Grant spewed utter nonsense at Rosecrans. Part of their history, Grant apologist will never believe.

I don’t think you can believe anything Dana or Grant wrote post War. Both were self serving hypocrites. It is what it is.
 
There are some pretty good historians who have studied Dana and are in complete disagreement with you. David Powell for one.

Grant gave Dana a permit to trade Cotton. Of course Dana said he never made any money in the Venture. Surely Dana wasn’t that inept. One hand washes the other.
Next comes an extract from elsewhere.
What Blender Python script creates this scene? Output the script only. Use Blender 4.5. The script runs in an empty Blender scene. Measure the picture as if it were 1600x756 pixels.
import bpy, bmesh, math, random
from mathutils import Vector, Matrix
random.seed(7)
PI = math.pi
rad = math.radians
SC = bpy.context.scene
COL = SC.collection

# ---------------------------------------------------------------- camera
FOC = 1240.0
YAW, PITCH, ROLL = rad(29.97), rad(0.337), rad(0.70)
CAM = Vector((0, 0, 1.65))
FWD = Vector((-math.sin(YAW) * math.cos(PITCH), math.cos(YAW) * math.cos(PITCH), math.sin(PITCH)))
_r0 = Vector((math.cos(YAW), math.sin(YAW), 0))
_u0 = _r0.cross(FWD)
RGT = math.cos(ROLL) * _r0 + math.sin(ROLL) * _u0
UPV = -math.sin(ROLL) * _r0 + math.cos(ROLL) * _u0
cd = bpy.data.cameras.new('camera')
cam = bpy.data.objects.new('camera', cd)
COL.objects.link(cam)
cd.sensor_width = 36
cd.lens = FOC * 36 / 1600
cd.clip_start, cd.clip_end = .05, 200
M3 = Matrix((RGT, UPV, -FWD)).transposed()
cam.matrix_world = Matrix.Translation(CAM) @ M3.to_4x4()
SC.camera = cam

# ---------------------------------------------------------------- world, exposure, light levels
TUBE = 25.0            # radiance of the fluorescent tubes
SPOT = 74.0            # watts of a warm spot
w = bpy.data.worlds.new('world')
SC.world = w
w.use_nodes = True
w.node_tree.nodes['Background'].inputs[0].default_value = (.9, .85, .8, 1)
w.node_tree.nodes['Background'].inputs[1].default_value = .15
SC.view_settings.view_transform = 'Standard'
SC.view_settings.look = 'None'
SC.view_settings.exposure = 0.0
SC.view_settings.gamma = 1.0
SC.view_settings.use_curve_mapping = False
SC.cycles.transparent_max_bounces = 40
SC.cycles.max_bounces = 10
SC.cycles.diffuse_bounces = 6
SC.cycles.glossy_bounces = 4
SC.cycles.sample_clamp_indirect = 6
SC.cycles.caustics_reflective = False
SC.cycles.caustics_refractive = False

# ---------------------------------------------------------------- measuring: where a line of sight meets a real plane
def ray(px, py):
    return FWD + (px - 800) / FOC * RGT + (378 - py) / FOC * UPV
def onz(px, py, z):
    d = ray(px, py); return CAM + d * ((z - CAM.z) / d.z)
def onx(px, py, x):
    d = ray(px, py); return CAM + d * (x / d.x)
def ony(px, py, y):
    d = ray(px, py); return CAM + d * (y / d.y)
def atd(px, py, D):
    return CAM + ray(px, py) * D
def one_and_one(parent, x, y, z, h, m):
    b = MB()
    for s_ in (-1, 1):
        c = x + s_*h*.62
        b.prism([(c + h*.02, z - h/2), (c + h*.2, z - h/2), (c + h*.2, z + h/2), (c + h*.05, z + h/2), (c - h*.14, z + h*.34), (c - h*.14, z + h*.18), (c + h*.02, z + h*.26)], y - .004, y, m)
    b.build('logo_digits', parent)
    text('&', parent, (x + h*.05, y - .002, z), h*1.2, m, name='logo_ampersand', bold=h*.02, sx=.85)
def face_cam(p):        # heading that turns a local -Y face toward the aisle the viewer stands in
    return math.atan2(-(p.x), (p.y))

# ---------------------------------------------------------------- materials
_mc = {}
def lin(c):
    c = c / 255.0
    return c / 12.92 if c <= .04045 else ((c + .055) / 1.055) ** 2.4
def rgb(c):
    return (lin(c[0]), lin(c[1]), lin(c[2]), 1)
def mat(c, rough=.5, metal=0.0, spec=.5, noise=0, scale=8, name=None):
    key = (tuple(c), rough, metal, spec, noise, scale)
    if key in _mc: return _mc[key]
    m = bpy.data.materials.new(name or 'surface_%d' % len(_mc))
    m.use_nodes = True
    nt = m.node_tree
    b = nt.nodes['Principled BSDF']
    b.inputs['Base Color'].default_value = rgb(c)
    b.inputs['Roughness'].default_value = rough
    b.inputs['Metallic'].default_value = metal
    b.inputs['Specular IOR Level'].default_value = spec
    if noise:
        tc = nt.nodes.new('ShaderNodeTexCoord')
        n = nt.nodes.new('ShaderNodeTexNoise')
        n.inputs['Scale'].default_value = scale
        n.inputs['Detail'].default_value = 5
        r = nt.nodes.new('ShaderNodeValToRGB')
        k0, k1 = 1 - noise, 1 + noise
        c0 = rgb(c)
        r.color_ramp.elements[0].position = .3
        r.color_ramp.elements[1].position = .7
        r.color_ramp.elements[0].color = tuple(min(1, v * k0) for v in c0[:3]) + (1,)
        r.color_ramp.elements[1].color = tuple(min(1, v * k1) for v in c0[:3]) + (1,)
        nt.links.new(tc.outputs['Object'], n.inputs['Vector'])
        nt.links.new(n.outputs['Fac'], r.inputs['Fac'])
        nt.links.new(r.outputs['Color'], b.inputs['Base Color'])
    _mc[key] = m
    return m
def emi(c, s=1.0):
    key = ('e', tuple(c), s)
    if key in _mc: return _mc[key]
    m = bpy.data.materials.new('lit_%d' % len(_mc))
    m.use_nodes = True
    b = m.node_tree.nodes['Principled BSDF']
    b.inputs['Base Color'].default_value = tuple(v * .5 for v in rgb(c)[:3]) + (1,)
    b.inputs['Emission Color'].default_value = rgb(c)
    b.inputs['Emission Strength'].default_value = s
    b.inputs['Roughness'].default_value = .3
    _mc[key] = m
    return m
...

Dana was a tool of Stanton. That seems to have slipped by you. Dana knew what Stanton and Lincoln for that matter wanted. The demise of Rosey. Dana was a lier and backstabbed. He also wet himself at Chickamauga. Blobbed early reports of the AOCs utter destruction after Chickamauga, which he tried to reconstruct after he composed himself. All too late, the damage was done.

Grant spewed utter nonsense at Rosecrans. Part of their history, Grant apologist will never believe.

I don’t think you can believe anything Dana or Grant wrote post War. Both were self serving hypocrites. It is what it is.
Have you read all of Dana’s reports for yourself? I have never read a word Dana wrote post-war, nor am I likely to. Unlike your characterization, in the immediate aftermath of the retreat to Chattanooga, Dana’s reports praise Rosecrans. His interviews with officers reflect their surprisingly high morale. Donelson, Shiloh & Stones River had begun with tactical setbacks, but they had beat ‘em in the ende every time.

When Grant arrived on Chattanooga, the telegraph line from Washington was burning up with concern about holding Knoxville. The loyal population of East Tennessee was a top priority. Grant was as involved with the defense of Cumberland Gap as he was in Bridgeport. Which is why he sent Dana to Knoxville to check on things for him. It is all there in Dana’s reports.

Given the chance, I will certainly listen to what David Powell has to say on the subject, but for now I am going to stick to the primary resources & form my own opinion.